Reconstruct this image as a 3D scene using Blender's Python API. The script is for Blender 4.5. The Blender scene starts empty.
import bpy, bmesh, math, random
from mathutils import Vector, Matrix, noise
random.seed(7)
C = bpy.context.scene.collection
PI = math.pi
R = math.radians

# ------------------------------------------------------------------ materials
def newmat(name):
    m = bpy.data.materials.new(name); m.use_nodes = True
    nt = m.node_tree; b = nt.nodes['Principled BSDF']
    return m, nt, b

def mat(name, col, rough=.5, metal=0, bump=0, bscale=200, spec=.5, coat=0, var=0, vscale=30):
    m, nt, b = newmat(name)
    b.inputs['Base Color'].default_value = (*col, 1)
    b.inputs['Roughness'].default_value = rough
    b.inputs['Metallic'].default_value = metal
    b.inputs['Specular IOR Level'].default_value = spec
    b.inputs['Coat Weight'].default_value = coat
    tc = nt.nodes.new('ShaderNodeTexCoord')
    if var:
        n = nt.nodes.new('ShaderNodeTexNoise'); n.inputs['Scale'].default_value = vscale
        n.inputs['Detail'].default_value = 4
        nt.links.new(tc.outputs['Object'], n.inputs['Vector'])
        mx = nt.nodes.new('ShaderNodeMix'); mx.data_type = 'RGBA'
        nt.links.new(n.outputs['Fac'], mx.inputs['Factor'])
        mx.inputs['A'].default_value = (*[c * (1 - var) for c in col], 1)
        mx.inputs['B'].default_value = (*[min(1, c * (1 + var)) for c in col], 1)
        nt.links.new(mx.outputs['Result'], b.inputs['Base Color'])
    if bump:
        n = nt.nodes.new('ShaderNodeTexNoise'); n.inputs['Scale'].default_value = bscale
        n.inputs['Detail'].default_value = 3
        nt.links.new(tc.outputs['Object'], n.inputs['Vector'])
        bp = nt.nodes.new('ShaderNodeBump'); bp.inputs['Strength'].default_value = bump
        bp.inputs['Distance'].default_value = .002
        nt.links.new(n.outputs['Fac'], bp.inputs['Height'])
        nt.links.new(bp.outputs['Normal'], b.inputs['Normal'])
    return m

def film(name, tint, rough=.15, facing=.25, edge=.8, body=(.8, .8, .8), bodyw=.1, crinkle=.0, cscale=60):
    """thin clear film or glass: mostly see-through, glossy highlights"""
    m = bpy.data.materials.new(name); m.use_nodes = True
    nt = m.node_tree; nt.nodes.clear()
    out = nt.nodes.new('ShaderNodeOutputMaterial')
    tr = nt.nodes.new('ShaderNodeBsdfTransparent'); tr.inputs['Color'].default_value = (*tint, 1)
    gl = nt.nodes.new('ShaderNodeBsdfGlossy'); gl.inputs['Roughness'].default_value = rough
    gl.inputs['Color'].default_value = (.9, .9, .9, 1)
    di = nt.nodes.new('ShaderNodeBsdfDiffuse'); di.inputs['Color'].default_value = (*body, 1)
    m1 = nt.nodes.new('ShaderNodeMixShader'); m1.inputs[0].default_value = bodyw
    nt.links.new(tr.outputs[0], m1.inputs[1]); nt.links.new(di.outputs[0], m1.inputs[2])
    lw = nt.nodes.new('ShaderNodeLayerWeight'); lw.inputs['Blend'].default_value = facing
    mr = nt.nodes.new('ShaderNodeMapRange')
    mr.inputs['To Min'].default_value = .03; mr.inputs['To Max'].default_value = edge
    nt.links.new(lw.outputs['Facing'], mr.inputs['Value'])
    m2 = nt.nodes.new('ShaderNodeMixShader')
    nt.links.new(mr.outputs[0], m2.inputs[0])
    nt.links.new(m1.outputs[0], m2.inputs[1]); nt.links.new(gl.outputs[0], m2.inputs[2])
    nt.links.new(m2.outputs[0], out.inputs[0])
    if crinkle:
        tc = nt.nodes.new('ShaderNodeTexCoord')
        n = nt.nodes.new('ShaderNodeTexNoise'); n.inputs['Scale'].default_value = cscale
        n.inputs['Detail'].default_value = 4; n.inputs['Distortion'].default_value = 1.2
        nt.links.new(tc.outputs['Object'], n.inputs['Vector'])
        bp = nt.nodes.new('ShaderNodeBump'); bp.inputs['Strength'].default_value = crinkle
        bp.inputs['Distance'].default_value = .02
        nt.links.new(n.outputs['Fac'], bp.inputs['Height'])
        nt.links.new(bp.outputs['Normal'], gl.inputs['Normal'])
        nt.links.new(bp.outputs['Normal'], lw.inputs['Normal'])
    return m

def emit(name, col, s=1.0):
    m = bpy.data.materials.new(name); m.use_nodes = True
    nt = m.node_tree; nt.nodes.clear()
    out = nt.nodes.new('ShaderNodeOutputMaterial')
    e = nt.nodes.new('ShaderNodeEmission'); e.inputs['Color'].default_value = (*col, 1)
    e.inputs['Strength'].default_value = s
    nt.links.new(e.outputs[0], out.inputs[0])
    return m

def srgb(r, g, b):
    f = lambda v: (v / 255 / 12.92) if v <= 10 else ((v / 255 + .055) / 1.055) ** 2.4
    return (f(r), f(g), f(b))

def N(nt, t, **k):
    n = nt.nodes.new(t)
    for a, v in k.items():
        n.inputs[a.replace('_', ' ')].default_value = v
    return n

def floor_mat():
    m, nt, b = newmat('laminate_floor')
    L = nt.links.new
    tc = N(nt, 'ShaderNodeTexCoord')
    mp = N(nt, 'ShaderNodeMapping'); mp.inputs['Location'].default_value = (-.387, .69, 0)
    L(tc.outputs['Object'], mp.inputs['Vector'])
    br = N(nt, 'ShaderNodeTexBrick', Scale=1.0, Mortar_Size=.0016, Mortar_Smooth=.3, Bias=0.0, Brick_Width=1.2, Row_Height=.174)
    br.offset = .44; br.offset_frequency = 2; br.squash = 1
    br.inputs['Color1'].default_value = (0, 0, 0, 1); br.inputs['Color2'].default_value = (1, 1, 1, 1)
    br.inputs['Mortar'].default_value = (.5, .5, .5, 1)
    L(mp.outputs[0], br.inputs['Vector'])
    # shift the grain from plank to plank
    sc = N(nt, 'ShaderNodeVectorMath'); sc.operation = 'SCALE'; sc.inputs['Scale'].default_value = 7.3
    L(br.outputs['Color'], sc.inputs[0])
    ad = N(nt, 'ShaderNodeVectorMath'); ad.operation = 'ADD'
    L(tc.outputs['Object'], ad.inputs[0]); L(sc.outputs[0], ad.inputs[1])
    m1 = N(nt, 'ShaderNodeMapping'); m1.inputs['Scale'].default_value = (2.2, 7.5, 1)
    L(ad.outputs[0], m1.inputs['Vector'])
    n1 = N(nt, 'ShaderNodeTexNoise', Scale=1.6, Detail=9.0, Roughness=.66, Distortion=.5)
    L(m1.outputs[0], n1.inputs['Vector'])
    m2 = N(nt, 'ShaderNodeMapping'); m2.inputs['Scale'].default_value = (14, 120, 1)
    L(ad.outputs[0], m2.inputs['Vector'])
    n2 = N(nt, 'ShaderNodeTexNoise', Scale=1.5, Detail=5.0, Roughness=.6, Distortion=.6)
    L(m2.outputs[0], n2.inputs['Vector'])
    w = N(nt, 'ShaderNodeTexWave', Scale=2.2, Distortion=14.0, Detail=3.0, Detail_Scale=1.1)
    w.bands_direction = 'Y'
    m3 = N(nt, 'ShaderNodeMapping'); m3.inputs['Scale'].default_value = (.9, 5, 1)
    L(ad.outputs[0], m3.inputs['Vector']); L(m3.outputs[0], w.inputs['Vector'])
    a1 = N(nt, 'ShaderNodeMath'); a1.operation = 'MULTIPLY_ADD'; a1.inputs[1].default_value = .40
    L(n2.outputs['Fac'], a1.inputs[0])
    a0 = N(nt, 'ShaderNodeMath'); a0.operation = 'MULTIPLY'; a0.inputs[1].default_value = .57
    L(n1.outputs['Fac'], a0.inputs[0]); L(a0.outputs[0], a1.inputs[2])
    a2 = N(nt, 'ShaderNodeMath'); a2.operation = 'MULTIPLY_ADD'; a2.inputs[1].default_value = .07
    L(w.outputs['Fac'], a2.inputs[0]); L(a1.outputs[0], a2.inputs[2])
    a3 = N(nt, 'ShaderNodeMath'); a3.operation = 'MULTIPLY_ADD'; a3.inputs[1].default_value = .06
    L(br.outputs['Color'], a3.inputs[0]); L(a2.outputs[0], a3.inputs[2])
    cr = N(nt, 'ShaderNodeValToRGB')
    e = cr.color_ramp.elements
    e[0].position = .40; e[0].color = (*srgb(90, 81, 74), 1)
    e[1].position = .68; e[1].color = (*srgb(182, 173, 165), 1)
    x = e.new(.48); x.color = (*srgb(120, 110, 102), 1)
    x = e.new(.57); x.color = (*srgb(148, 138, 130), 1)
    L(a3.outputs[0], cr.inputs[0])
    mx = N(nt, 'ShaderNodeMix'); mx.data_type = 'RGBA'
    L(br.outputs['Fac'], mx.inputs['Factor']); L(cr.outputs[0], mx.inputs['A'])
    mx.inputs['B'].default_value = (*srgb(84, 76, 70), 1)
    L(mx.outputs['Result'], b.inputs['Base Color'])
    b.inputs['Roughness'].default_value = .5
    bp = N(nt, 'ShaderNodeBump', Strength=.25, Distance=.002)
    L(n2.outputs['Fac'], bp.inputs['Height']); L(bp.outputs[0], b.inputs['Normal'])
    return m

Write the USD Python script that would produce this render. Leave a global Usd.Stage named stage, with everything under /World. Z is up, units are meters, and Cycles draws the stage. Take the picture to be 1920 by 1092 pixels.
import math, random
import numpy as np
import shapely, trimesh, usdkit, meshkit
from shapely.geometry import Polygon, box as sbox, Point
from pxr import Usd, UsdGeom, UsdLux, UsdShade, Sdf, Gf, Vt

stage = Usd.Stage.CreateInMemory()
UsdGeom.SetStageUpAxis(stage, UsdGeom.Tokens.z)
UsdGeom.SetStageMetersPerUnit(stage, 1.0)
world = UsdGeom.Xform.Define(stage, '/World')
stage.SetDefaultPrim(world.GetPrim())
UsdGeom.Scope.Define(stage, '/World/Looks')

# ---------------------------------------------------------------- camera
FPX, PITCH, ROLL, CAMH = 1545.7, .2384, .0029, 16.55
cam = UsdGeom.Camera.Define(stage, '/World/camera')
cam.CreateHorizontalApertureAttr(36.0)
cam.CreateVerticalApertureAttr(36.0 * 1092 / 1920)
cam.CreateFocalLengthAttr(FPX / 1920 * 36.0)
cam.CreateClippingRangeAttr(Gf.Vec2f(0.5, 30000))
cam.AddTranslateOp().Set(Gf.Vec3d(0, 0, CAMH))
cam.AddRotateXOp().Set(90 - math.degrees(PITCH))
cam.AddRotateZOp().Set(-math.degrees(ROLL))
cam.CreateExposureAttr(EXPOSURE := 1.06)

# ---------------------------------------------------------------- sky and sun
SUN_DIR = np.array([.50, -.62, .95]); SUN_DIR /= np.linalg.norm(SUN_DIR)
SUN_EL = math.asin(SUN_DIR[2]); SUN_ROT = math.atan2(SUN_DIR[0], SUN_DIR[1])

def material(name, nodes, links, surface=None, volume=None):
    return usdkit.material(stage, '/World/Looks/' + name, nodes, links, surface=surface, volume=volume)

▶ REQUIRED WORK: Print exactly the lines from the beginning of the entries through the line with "R = math.radians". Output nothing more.

▶ SOLUTION:
Reconstruct this image as a 3D scene using Blender's Python API. The script is for Blender 4.5. The Blender scene starts empty.
import bpy, bmesh, math, random
from mathutils import Vector, Matrix, noise
random.seed(7)
C = bpy.context.scene.collection
PI = math.pi
R = math.radians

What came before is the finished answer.